One early highlight, and the song that most embodies the album’s ethos, is another collaboration with Davidson. “Hold On” acts as an inversion of 2017’s “Where Are We”: Where once Davidson decried the “sick world we live in,” now she hangs back, an omniscient narrator extolling the power and importance of friendship, or perhaps simply recalling fond memories. “Teenagers walk hand-in-hand, smiling in the daylight,” she says quietly, with none of her trademark smirk. “Someone rents a car and they drive; they laugh as they all jump in, getting closer and closer to each other.” Portentous piano chords and ravey synth stabs build as she speaks; the scene feels cinematic, a surprising turn toward narrative that foreshadows the album’s thoughtful, sanguine bent. As the song crests, Davidson breaks into a rare sung chorus: “Every now and then I feel a fire in my heart/I hold on to the feeling trying not to fall apart.”

The rest of the record is charged with this earnest, nostalgic warmth—even its song titles, including “You Are Always Younger Than the Future” and “My Best Is Good Enough,” look like a catalog of affirmations. “My Sway,” a collaboration with HTRK’s Jonnine, is lyric poetry as clattering, organic dembow, an appeal to a lover to see eye-to-eye that builds to a crescendo that, if not hopeful, is at least resolute and empowered in its finality: “It could only be this way/I see in a different light/Your morning, my night.” Natalizia even pulls Lanegan from under his perpetual dark cloud on “Last Time Leaving Home Part 2,” a meditation on grief underscored by droning, atonal strings. “Daylight is going, it is coming,” Lanegan repeats, a gentle mantra for recognizing the inevitability of death, but also of life.
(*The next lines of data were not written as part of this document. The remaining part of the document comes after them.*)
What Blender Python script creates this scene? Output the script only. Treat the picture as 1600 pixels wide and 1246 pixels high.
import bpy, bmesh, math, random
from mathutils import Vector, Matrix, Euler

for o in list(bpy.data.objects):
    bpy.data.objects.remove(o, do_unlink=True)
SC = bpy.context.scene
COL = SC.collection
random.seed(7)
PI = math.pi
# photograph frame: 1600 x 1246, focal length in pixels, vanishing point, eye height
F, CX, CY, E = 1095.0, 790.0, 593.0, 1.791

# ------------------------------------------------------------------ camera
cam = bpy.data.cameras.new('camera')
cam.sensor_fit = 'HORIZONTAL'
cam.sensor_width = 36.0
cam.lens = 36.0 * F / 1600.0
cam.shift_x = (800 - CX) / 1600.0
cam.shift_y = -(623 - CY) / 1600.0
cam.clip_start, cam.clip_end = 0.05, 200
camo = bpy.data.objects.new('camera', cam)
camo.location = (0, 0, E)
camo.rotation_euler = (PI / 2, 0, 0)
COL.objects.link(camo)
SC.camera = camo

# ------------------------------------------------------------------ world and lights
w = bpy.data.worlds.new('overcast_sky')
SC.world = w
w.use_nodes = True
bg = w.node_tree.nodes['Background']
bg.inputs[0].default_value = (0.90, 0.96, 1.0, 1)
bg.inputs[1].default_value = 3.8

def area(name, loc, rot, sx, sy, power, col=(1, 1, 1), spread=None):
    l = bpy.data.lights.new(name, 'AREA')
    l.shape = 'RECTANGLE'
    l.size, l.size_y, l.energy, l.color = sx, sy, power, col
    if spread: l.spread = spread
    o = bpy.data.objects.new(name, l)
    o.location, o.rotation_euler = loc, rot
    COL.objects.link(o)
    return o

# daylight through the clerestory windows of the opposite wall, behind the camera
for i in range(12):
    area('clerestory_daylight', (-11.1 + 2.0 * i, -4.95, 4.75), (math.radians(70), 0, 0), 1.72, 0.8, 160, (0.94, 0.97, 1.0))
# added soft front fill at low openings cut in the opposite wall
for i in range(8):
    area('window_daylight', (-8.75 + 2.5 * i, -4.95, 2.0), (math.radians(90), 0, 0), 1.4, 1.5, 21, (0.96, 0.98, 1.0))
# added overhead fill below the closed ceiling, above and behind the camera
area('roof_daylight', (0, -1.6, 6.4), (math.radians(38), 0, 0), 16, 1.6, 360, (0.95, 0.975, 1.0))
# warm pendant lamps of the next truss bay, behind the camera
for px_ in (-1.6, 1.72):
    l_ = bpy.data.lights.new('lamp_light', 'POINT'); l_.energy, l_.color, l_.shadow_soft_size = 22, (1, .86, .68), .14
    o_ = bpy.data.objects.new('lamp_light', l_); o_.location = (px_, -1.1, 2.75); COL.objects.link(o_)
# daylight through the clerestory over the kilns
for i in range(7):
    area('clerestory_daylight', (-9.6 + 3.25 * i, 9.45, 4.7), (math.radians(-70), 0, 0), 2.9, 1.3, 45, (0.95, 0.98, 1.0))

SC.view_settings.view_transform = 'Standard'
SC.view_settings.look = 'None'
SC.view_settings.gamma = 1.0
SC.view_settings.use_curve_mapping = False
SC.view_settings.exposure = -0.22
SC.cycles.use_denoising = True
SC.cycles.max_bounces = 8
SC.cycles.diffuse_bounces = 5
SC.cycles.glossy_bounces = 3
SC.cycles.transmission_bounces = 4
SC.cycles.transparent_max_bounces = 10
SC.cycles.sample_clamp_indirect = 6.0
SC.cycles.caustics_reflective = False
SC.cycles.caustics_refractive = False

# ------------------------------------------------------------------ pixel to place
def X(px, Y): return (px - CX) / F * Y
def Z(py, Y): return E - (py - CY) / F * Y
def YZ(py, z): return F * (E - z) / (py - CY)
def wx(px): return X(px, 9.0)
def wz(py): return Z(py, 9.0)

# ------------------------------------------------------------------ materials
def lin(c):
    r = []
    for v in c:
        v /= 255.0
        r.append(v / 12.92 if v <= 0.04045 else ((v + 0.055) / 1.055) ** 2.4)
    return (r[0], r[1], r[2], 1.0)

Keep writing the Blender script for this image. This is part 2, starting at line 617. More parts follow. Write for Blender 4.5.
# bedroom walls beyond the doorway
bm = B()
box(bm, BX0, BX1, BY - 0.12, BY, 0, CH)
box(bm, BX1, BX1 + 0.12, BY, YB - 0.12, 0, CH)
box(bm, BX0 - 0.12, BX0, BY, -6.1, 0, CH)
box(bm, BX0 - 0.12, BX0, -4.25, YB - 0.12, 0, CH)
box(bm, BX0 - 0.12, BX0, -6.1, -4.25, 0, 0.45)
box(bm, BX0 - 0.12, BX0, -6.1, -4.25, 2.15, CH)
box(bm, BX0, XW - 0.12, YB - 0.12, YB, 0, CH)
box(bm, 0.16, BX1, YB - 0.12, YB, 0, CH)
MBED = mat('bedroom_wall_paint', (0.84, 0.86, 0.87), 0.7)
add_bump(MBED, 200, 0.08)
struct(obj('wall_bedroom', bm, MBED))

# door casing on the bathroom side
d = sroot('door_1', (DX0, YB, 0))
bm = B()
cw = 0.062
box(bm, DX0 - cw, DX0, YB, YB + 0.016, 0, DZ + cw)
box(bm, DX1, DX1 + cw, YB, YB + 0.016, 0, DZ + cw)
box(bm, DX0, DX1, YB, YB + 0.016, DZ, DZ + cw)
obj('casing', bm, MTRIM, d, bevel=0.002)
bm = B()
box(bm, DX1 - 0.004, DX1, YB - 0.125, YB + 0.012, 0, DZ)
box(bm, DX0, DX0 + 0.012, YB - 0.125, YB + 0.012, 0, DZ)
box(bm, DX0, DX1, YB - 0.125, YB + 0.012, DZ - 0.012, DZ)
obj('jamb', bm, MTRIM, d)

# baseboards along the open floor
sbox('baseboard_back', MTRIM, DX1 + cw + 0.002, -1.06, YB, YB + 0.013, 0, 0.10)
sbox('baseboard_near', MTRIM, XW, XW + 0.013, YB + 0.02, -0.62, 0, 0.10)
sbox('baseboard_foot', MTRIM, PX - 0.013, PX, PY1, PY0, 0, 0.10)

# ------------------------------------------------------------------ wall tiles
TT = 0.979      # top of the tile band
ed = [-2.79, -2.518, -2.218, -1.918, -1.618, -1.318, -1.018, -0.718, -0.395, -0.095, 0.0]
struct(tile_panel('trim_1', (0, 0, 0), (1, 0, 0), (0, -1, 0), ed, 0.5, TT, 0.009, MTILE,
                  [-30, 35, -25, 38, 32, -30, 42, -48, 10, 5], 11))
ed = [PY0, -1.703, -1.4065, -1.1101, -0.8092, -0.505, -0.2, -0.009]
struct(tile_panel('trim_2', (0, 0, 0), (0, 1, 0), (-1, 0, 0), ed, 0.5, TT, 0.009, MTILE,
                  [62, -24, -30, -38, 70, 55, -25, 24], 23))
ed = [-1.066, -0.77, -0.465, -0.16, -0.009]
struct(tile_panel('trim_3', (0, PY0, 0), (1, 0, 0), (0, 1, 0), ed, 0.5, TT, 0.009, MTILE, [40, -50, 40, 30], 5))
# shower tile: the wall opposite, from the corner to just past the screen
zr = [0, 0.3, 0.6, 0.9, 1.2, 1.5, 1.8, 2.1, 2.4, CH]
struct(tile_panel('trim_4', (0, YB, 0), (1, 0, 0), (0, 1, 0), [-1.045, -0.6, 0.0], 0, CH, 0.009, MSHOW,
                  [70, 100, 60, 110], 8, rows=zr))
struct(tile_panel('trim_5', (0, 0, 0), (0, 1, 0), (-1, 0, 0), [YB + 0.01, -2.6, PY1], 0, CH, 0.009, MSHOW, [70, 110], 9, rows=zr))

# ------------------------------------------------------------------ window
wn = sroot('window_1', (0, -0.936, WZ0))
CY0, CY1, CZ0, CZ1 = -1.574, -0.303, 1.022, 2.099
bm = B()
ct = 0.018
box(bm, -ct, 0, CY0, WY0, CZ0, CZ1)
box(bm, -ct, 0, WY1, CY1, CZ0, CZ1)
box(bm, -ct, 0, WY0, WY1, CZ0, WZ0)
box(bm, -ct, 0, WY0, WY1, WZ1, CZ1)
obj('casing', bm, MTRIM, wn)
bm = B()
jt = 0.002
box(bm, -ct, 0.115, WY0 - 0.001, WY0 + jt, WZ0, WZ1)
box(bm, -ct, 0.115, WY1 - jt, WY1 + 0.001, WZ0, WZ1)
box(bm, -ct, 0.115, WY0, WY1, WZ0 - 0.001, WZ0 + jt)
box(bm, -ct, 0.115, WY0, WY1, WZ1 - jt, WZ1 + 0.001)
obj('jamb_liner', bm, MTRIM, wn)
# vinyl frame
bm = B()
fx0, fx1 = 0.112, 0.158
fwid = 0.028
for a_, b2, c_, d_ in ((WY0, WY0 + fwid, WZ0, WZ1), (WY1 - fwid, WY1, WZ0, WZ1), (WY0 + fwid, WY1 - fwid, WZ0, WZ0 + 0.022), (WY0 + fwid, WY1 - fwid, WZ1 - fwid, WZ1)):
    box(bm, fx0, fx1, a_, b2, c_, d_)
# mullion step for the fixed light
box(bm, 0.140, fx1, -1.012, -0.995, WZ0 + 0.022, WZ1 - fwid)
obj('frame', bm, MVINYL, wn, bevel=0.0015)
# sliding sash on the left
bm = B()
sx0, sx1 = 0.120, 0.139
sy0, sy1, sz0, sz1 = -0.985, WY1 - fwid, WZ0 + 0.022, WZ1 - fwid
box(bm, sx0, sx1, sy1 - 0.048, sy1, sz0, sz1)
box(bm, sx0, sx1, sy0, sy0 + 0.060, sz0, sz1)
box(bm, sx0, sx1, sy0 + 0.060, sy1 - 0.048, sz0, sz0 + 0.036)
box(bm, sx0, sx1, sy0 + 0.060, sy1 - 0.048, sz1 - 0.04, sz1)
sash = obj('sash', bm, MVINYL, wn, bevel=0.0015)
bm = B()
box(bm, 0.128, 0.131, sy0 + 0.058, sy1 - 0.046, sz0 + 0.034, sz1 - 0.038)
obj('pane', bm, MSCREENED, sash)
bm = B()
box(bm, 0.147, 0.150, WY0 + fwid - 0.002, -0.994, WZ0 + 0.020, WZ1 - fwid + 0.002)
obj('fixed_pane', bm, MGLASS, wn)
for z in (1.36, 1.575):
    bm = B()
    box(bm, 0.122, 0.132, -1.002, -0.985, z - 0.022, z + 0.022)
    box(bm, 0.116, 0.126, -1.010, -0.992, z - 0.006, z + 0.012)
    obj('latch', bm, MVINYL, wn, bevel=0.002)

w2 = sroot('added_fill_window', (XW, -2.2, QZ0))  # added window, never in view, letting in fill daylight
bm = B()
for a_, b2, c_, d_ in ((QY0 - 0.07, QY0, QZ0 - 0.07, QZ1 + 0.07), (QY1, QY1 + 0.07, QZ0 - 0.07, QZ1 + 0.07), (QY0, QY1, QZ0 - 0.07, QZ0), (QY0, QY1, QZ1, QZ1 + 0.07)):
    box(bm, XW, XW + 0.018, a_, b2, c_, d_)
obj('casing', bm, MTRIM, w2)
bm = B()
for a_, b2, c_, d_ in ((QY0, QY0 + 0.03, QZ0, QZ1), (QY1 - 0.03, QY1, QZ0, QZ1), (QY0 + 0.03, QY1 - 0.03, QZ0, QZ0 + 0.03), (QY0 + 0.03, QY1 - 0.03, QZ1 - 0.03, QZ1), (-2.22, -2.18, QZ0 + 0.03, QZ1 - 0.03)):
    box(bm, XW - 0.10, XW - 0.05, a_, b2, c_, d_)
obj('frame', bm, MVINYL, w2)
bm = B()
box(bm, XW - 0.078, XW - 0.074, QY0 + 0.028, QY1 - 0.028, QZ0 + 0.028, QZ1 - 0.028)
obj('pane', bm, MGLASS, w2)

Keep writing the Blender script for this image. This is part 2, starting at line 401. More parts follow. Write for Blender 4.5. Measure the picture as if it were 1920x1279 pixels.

If How to Leave Your Body were made up exclusively of metaphysical meditations it might have dragged, but Natalizia has always been a skilful craftsman of albums. Serene songs like “My Sway” and “Last Time Leaving Home Part 2” balance the slivers of industrial house and techno that arise elsewhere, while the stuttering synth grooves of “Define Normal” and the haunted echoes of Spivak collaboration “Never Ready” make the return to more subdued, pop-oriented tracks feel like a refreshing step out of the club into fresh air and sunlight. The whole of How to Leave Your Body feels like a step towards something brighter, kinder, better. It makes hope seem not just like a possibility, but something tangible, accessible—something so physical and so real that, if you wanted it, all you’d need to do was to reach out and grab it.